→ EXERCISE DESCRIPTION
Write out each entry, exactly the way it appears.

→ INPUT
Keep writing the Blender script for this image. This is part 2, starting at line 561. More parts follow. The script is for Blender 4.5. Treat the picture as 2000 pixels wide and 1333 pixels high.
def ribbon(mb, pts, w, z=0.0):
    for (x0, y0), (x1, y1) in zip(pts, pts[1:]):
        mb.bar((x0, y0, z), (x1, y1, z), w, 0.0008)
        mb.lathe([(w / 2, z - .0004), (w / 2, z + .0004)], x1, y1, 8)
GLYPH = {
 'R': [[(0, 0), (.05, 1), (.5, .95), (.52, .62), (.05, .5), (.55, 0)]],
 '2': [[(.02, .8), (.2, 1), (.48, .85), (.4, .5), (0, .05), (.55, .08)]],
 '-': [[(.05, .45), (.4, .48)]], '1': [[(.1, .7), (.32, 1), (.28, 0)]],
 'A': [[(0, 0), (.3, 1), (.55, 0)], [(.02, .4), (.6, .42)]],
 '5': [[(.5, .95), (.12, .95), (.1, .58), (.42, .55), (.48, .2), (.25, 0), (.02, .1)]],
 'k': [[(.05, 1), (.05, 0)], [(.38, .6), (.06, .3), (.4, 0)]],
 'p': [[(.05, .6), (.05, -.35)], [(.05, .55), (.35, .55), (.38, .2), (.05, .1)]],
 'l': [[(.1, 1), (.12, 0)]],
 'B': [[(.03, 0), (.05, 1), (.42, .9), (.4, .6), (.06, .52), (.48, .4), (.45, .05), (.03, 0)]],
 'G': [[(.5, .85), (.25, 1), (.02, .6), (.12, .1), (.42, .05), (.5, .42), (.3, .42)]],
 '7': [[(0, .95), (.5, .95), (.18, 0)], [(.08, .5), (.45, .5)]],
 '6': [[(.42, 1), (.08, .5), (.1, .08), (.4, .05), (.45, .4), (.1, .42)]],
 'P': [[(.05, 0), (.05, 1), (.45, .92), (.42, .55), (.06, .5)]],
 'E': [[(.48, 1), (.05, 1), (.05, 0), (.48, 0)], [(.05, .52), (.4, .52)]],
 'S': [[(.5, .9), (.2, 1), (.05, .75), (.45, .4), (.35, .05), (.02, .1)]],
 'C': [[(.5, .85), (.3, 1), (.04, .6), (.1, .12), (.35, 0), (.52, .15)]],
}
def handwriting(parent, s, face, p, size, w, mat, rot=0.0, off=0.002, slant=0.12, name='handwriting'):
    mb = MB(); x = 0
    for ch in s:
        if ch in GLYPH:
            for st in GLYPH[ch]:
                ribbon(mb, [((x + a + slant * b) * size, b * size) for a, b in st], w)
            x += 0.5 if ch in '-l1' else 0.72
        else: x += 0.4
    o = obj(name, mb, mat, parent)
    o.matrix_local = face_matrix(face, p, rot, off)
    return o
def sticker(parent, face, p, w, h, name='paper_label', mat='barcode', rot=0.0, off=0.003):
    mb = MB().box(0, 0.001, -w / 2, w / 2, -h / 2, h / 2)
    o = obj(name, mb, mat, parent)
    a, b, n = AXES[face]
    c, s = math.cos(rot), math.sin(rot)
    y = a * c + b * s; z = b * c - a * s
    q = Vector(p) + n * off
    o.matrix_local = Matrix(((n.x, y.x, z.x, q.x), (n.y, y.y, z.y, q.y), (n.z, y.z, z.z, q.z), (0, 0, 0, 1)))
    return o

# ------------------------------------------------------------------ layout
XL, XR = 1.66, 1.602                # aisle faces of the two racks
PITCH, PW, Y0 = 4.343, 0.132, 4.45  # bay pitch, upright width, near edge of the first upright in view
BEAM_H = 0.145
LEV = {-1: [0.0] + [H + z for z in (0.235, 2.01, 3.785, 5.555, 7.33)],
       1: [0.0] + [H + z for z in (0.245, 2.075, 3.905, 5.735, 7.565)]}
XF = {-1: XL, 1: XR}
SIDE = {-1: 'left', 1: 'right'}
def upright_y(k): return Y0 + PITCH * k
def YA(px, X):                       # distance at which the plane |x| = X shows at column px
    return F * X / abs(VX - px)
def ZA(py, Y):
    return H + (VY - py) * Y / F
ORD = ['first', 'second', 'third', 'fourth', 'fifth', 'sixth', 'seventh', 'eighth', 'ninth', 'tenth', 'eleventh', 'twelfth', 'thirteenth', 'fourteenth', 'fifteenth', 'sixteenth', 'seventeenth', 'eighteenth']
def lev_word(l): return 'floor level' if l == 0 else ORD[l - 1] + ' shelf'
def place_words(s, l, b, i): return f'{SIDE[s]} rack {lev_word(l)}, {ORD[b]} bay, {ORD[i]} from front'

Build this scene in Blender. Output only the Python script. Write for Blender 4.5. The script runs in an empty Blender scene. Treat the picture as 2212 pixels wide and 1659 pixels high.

→ RESPONSE TO THE TASK
Keep writing the Blender script for this image. This is part 2, starting at line 561. More parts follow. The script is for Blender 4.5. Treat the picture as 2000 pixels wide and 1333 pixels high.
def ribbon(mb, pts, w, z=0.0):
    for (x0, y0), (x1, y1) in zip(pts, pts[1:]):
        mb.bar((x0, y0, z), (x1, y1, z), w, 0.0008)
        mb.lathe([(w / 2, z - .0004), (w / 2, z + .0004)], x1, y1, 8)
GLYPH = {
 'R': [[(0, 0), (.05, 1), (.5, .95), (.52, .62), (.05, .5), (.55, 0)]],
 '2': [[(.02, .8), (.2, 1), (.48, .85), (.4, .5), (0, .05), (.55, .08)]],
 '-': [[(.05, .45), (.4, .48)]], '1': [[(.1, .7), (.32, 1), (.28, 0)]],
 'A': [[(0, 0), (.3, 1), (.55, 0)], [(.02, .4), (.6, .42)]],
 '5': [[(.5, .95), (.12, .95), (.1, .58), (.42, .55), (.48, .2), (.25, 0), (.02, .1)]],
 'k': [[(.05, 1), (.05, 0)], [(.38, .6), (.06, .3), (.4, 0)]],
 'p': [[(.05, .6), (.05, -.35)], [(.05, .55), (.35, .55), (.38, .2), (.05, .1)]],
 'l': [[(.1, 1), (.12, 0)]],
 'B': [[(.03, 0), (.05, 1), (.42, .9), (.4, .6), (.06, .52), (.48, .4), (.45, .05), (.03, 0)]],
 'G': [[(.5, .85), (.25, 1), (.02, .6), (.12, .1), (.42, .05), (.5, .42), (.3, .42)]],
 '7': [[(0, .95), (.5, .95), (.18, 0)], [(.08, .5), (.45, .5)]],
 '6': [[(.42, 1), (.08, .5), (.1, .08), (.4, .05), (.45, .4), (.1, .42)]],
 'P': [[(.05, 0), (.05, 1), (.45, .92), (.42, .55), (.06, .5)]],
 'E': [[(.48, 1), (.05, 1), (.05, 0), (.48, 0)], [(.05, .52), (.4, .52)]],
 'S': [[(.5, .9), (.2, 1), (.05, .75), (.45, .4), (.35, .05), (.02, .1)]],
 'C': [[(.5, .85), (.3, 1), (.04, .6), (.1, .12), (.35, 0), (.52, .15)]],
}
def handwriting(parent, s, face, p, size, w, mat, rot=0.0, off=0.002, slant=0.12, name='handwriting'):
    mb = MB(); x = 0
    for ch in s:
        if ch in GLYPH:
            for st in GLYPH[ch]:
                ribbon(mb, [((x + a + slant * b) * size, b * size) for a, b in st], w)
            x += 0.5 if ch in '-l1' else 0.72
        else: x += 0.4
    o = obj(name, mb, mat, parent)
    o.matrix_local = face_matrix(face, p, rot, off)
    return o
def sticker(parent, face, p, w, h, name='paper_label', mat='barcode', rot=0.0, off=0.003):
    mb = MB().box(0, 0.001, -w / 2, w / 2, -h / 2, h / 2)
    o = obj(name, mb, mat, parent)
    a, b, n = AXES[face]
    c, s = math.cos(rot), math.sin(rot)
    y = a * c + b * s; z = b * c - a * s
    q = Vector(p) + n * off
    o.matrix_local = Matrix(((n.x, y.x, z.x, q.x), (n.y, y.y, z.y, q.y), (n.z, y.z, z.z, q.z), (0, 0, 0, 1)))
    return o

# ------------------------------------------------------------------ layout
XL, XR = 1.66, 1.602                # aisle faces of the two racks
PITCH, PW, Y0 = 4.343, 0.132, 4.45  # bay pitch, upright width, near edge of the first upright in view
BEAM_H = 0.145
LEV = {-1: [0.0] + [H + z for z in (0.235, 2.01, 3.785, 5.555, 7.33)],
       1: [0.0] + [H + z for z in (0.245, 2.075, 3.905, 5.735, 7.565)]}
XF = {-1: XL, 1: XR}
SIDE = {-1: 'left', 1: 'right'}
def upright_y(k): return Y0 + PITCH * k
def YA(px, X):                       # distance at which the plane |x| = X shows at column px
    return F * X / abs(VX - px)
def ZA(py, Y):
    return H + (VY - py) * Y / F
ORD = ['first', 'second', 'third', 'fourth', 'fifth', 'sixth', 'seventh', 'eighth', 'ninth', 'tenth', 'eleventh', 'twelfth', 'thirteenth', 'fourteenth', 'fifteenth', 'sixteenth', 'seventeenth', 'eighteenth']
def lev_word(l): return 'floor level' if l == 0 else ORD[l - 1] + ' shelf'
def place_words(s, l, b, i): return f'{SIDE[s]} rack {lev_word(l)}, {ORD[b]} bay, {ORD[i]} from front'

Build this scene in Blender. Output only the Python script. Write for Blender 4.5. The script runs in an empty Blender scene. Treat the picture as 2212 pixels wide and 1659 pixels high.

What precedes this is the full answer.